Remarkably, we are still debating the issues Freud grappled with: 'homosexuality' as a category, the relation between sexuality and gender, the relative weight of nature and nurture. Ron Britton's title 'Sex, Death and Psychoanalysis' summed up the main preoccupations of Sabina Spielrein's life and work and her barely disguised phantasy of sexual union in death. Discussing Britton's paper, Coline Covington (co-editor of a recent book on Sabina Spielrein) suggested that there may also be a benign form of this regressive pull in which the person is drawn towards temporary fusion with the mother-figure for psychic nourishment and renewal.

Themes of eroticism and sexuality were continued in the last talk of the day, 'Lou Andreas Salomé and Die Erotik', delivered by NHS psychotherapist Gary Winship. In an imaginative powerpoint presentation Winship excavated the myth that grew up around the figure of the celebrated writer and read passages from one of Lou Andreas Salomé's pre-analytic works, Die Erotik (1910).
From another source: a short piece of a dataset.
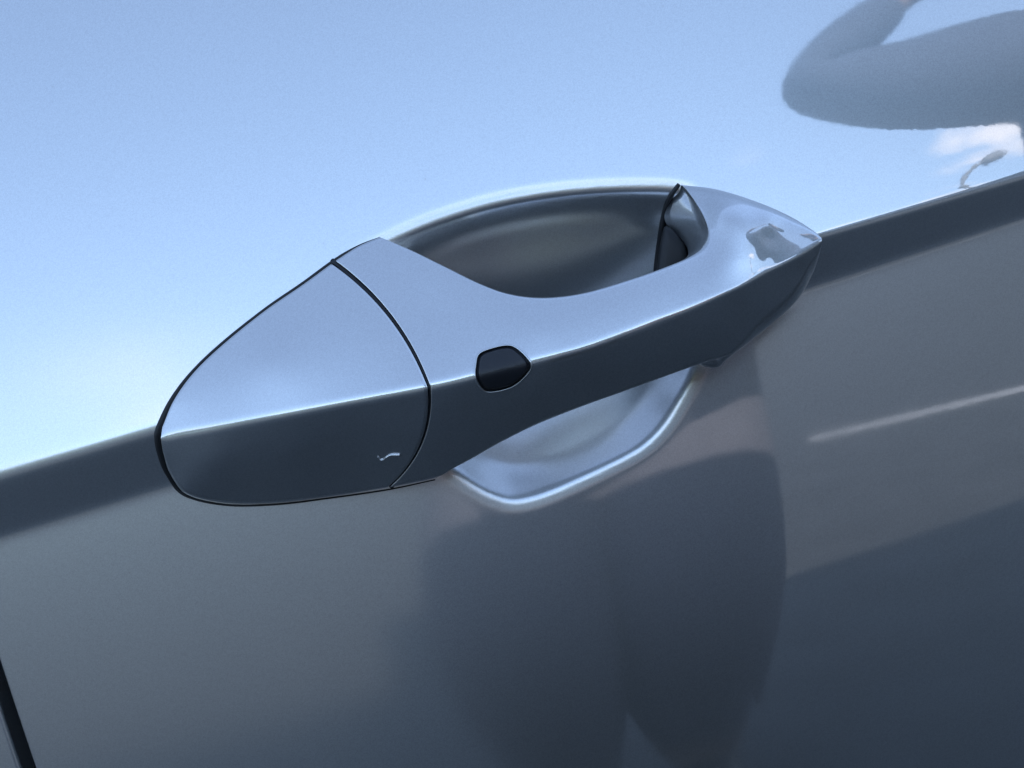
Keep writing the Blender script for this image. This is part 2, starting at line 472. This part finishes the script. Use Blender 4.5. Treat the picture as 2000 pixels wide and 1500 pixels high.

The day ended with an evening film showing of a new Anglo-Italian feature film about Sabina Spielrein. The film was directed by Roberto Faenza and starred Iain Glenn and Amelia Fox. We would like to thank producer Charles Steel for loaning us the film, Tate Modern for screening it, and Andrea Sabbadini for introducing it with his customary aplomb. Thanks also to writer Lisa Appignanesi for chairing the whole conference with sparkling verve and intelligence.

The conference coincided with the publication of a new American edition of Lisa Appignanesi and John Forrester's compendious book 'Freud's Women'.